### [Set task]
Give all of the lines again, with nothing added or dropped.

### [Data segment]
----

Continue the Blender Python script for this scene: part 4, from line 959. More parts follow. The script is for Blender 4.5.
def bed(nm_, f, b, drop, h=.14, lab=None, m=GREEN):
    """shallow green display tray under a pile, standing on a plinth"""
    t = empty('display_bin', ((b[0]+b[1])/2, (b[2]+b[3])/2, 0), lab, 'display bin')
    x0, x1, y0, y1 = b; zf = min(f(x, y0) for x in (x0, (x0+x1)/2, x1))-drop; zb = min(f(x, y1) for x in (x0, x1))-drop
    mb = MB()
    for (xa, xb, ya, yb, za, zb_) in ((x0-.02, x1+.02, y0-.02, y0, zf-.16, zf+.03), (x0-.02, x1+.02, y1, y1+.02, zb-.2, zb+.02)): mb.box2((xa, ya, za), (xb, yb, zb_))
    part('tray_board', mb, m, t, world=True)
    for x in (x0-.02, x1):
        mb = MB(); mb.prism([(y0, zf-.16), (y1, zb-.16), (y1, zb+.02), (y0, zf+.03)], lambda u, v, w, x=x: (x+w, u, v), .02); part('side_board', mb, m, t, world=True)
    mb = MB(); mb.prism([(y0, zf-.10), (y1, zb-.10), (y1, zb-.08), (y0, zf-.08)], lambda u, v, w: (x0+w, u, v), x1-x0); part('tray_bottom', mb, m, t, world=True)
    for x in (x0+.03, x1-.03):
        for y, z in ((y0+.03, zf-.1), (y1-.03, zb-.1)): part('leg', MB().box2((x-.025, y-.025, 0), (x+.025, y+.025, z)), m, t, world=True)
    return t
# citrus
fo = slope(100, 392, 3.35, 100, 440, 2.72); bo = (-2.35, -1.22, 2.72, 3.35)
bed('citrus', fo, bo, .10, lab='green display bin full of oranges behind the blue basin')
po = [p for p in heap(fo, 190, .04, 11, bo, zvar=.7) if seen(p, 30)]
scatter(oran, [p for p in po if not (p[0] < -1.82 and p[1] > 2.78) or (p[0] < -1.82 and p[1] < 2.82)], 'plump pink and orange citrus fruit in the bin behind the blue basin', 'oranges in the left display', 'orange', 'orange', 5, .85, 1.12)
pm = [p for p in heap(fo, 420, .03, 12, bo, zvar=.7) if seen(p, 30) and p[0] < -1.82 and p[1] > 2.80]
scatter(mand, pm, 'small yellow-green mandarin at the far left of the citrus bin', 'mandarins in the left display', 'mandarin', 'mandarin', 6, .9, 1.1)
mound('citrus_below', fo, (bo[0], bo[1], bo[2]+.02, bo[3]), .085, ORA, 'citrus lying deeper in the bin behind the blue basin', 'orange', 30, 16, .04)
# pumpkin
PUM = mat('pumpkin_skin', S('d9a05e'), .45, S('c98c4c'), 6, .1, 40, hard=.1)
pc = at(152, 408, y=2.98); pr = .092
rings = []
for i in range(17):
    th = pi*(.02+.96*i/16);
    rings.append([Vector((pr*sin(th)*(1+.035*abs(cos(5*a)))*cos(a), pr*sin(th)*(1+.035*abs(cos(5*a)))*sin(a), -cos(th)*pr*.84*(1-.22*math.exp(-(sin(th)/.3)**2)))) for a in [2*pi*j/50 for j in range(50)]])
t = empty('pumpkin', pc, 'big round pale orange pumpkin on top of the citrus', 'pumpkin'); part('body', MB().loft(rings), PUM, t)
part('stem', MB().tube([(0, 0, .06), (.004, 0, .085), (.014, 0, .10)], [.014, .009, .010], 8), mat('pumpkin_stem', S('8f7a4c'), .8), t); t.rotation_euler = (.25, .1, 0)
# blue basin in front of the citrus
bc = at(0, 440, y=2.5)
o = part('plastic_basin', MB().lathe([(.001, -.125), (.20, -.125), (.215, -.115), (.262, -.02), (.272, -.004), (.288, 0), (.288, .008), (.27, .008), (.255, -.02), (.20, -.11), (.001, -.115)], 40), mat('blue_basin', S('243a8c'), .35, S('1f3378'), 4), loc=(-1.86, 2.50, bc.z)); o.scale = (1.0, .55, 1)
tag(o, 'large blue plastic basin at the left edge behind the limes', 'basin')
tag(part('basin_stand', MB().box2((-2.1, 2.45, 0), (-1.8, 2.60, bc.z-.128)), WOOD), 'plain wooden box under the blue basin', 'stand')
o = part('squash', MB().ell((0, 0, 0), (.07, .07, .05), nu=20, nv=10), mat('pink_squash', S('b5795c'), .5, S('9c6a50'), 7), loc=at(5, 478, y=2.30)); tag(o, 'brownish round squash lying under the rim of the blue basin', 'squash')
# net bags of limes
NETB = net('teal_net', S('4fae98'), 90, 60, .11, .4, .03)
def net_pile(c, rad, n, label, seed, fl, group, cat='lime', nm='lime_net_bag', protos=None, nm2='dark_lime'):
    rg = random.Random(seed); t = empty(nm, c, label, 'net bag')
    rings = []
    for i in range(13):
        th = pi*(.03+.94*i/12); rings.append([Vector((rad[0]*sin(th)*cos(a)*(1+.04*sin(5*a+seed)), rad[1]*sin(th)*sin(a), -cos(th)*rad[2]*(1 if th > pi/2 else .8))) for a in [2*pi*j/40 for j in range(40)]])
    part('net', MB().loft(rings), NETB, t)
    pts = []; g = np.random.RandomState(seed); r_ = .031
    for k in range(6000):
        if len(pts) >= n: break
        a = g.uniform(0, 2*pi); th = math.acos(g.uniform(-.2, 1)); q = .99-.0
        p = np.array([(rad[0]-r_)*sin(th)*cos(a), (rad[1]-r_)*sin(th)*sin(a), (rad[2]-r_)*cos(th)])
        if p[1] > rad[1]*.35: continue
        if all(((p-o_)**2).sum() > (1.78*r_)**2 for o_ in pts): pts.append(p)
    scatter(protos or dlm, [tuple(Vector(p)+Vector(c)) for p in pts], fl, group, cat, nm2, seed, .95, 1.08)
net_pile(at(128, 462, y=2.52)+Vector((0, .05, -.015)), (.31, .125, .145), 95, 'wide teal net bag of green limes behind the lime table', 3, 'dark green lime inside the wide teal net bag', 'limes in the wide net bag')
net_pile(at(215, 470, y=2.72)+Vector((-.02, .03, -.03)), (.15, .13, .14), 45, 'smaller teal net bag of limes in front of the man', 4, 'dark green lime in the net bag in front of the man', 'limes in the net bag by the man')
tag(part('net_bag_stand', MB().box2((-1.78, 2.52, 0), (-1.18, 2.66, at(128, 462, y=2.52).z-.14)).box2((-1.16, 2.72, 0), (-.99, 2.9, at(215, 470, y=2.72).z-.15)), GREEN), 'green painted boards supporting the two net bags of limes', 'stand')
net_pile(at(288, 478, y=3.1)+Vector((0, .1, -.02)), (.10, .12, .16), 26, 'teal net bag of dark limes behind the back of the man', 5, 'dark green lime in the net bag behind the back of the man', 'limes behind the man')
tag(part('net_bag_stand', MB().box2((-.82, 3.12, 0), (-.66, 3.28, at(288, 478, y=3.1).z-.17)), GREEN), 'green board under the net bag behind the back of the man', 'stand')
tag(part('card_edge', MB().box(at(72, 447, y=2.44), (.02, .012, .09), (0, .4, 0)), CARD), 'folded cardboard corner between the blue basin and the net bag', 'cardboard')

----

### [The answer]
Continue the Blender Python script for this scene: part 4, from line 959. More parts follow. The script is for Blender 4.5.
def bed(nm_, f, b, drop, h=.14, lab=None, m=GREEN):
    """shallow green display tray under a pile, standing on a plinth"""
    t = empty('display_bin', ((b[0]+b[1])/2, (b[2]+b[3])/2, 0), lab, 'display bin')
    x0, x1, y0, y1 = b; zf = min(f(x, y0) for x in (x0, (x0+x1)/2, x1))-drop; zb = min(f(x, y1) for x in (x0, x1))-drop
    mb = MB()
    for (xa, xb, ya, yb, za, zb_) in ((x0-.02, x1+.02, y0-.02, y0, zf-.16, zf+.03), (x0-.02, x1+.02, y1, y1+.02, zb-.2, zb+.02)): mb.box2((xa, ya, za), (xb, yb, zb_))
    part('tray_board', mb, m, t, world=True)
    for x in (x0-.02, x1):
        mb = MB(); mb.prism([(y0, zf-.16), (y1, zb-.16), (y1, zb+.02), (y0, zf+.03)], lambda u, v, w, x=x: (x+w, u, v), .02); part('side_board', mb, m, t, world=True)
    mb = MB(); mb.prism([(y0, zf-.10), (y1, zb-.10), (y1, zb-.08), (y0, zf-.08)], lambda u, v, w: (x0+w, u, v), x1-x0); part('tray_bottom', mb, m, t, world=True)
    for x in (x0+.03, x1-.03):
        for y, z in ((y0+.03, zf-.1), (y1-.03, zb-.1)): part('leg', MB().box2((x-.025, y-.025, 0), (x+.025, y+.025, z)), m, t, world=True)
    return t
# citrus
fo = slope(100, 392, 3.35, 100, 440, 2.72); bo = (-2.35, -1.22, 2.72, 3.35)
bed('citrus', fo, bo, .10, lab='green display bin full of oranges behind the blue basin')
po = [p for p in heap(fo, 190, .04, 11, bo, zvar=.7) if seen(p, 30)]
scatter(oran, [p for p in po if not (p[0] < -1.82 and p[1] > 2.78) or (p[0] < -1.82 and p[1] < 2.82)], 'plump pink and orange citrus fruit in the bin behind the blue basin', 'oranges in the left display', 'orange', 'orange', 5, .85, 1.12)
pm = [p for p in heap(fo, 420, .03, 12, bo, zvar=.7) if seen(p, 30) and p[0] < -1.82 and p[1] > 2.80]
scatter(mand, pm, 'small yellow-green mandarin at the far left of the citrus bin', 'mandarins in the left display', 'mandarin', 'mandarin', 6, .9, 1.1)
mound('citrus_below', fo, (bo[0], bo[1], bo[2]+.02, bo[3]), .085, ORA, 'citrus lying deeper in the bin behind the blue basin', 'orange', 30, 16, .04)
# pumpkin
PUM = mat('pumpkin_skin', S('d9a05e'), .45, S('c98c4c'), 6, .1, 40, hard=.1)
pc = at(152, 408, y=2.98); pr = .092
rings = []
for i in range(17):
    th = pi*(.02+.96*i/16);
    rings.append([Vector((pr*sin(th)*(1+.035*abs(cos(5*a)))*cos(a), pr*sin(th)*(1+.035*abs(cos(5*a)))*sin(a), -cos(th)*pr*.84*(1-.22*math.exp(-(sin(th)/.3)**2)))) for a in [2*pi*j/50 for j in range(50)]])
t = empty('pumpkin', pc, 'big round pale orange pumpkin on top of the citrus', 'pumpkin'); part('body', MB().loft(rings), PUM, t)
part('stem', MB().tube([(0, 0, .06), (.004, 0, .085), (.014, 0, .10)], [.014, .009, .010], 8), mat('pumpkin_stem', S('8f7a4c'), .8), t); t.rotation_euler = (.25, .1, 0)
# blue basin in front of the citrus
bc = at(0, 440, y=2.5)
o = part('plastic_basin', MB().lathe([(.001, -.125), (.20, -.125), (.215, -.115), (.262, -.02), (.272, -.004), (.288, 0), (.288, .008), (.27, .008), (.255, -.02), (.20, -.11), (.001, -.115)], 40), mat('blue_basin', S('243a8c'), .35, S('1f3378'), 4), loc=(-1.86, 2.50, bc.z)); o.scale = (1.0, .55, 1)
tag(o, 'large blue plastic basin at the left edge behind the limes', 'basin')
tag(part('basin_stand', MB().box2((-2.1, 2.45, 0), (-1.8, 2.60, bc.z-.128)), WOOD), 'plain wooden box under the blue basin', 'stand')
o = part('squash', MB().ell((0, 0, 0), (.07, .07, .05), nu=20, nv=10), mat('pink_squash', S('b5795c'), .5, S('9c6a50'), 7), loc=at(5, 478, y=2.30)); tag(o, 'brownish round squash lying under the rim of the blue basin', 'squash')
# net bags of limes
NETB = net('teal_net', S('4fae98'), 90, 60, .11, .4, .03)
def net_pile(c, rad, n, label, seed, fl, group, cat='lime', nm='lime_net_bag', protos=None, nm2='dark_lime'):
    rg = random.Random(seed); t = empty(nm, c, label, 'net bag')
    rings = []
    for i in range(13):
        th = pi*(.03+.94*i/12); rings.append([Vector((rad[0]*sin(th)*cos(a)*(1+.04*sin(5*a+seed)), rad[1]*sin(th)*sin(a), -cos(th)*rad[2]*(1 if th > pi/2 else .8))) for a in [2*pi*j/40 for j in range(40)]])
    part('net', MB().loft(rings), NETB, t)
    pts = []; g = np.random.RandomState(seed); r_ = .031
    for k in range(6000):
        if len(pts) >= n: break
        a = g.uniform(0, 2*pi); th = math.acos(g.uniform(-.2, 1)); q = .99-.0
        p = np.array([(rad[0]-r_)*sin(th)*cos(a), (rad[1]-r_)*sin(th)*sin(a), (rad[2]-r_)*cos(th)])
        if p[1] > rad[1]*.35: continue
        if all(((p-o_)**2).sum() > (1.78*r_)**2 for o_ in pts): pts.append(p)
    scatter(protos or dlm, [tuple(Vector(p)+Vector(c)) for p in pts], fl, group, cat, nm2, seed, .95, 1.08)
net_pile(at(128, 462, y=2.52)+Vector((0, .05, -.015)), (.31, .125, .145), 95, 'wide teal net bag of green limes behind the lime table', 3, 'dark green lime inside the wide teal net bag', 'limes in the wide net bag')
net_pile(at(215, 470, y=2.72)+Vector((-.02, .03, -.03)), (.15, .13, .14), 45, 'smaller teal net bag of limes in front of the man', 4, 'dark green lime in the net bag in front of the man', 'limes in the net bag by the man')
tag(part('net_bag_stand', MB().box2((-1.78, 2.52, 0), (-1.18, 2.66, at(128, 462, y=2.52).z-.14)).box2((-1.16, 2.72, 0), (-.99, 2.9, at(215, 470, y=2.72).z-.15)), GREEN), 'green painted boards supporting the two net bags of limes', 'stand')
net_pile(at(288, 478, y=3.1)+Vector((0, .1, -.02)), (.10, .12, .16), 26, 'teal net bag of dark limes behind the back of the man', 5, 'dark green lime in the net bag behind the back of the man', 'limes behind the man')
tag(part('net_bag_stand', MB().box2((-.82, 3.12, 0), (-.66, 3.28, at(288, 478, y=3.1).z-.17)), GREEN), 'green board under the net bag behind the back of the man', 'stand')
tag(part('card_edge', MB().box(at(72, 447, y=2.44), (.02, .012, .09), (0, .4, 0)), CARD), 'folded cardboard corner between the blue basin and the net bag', 'cardboard')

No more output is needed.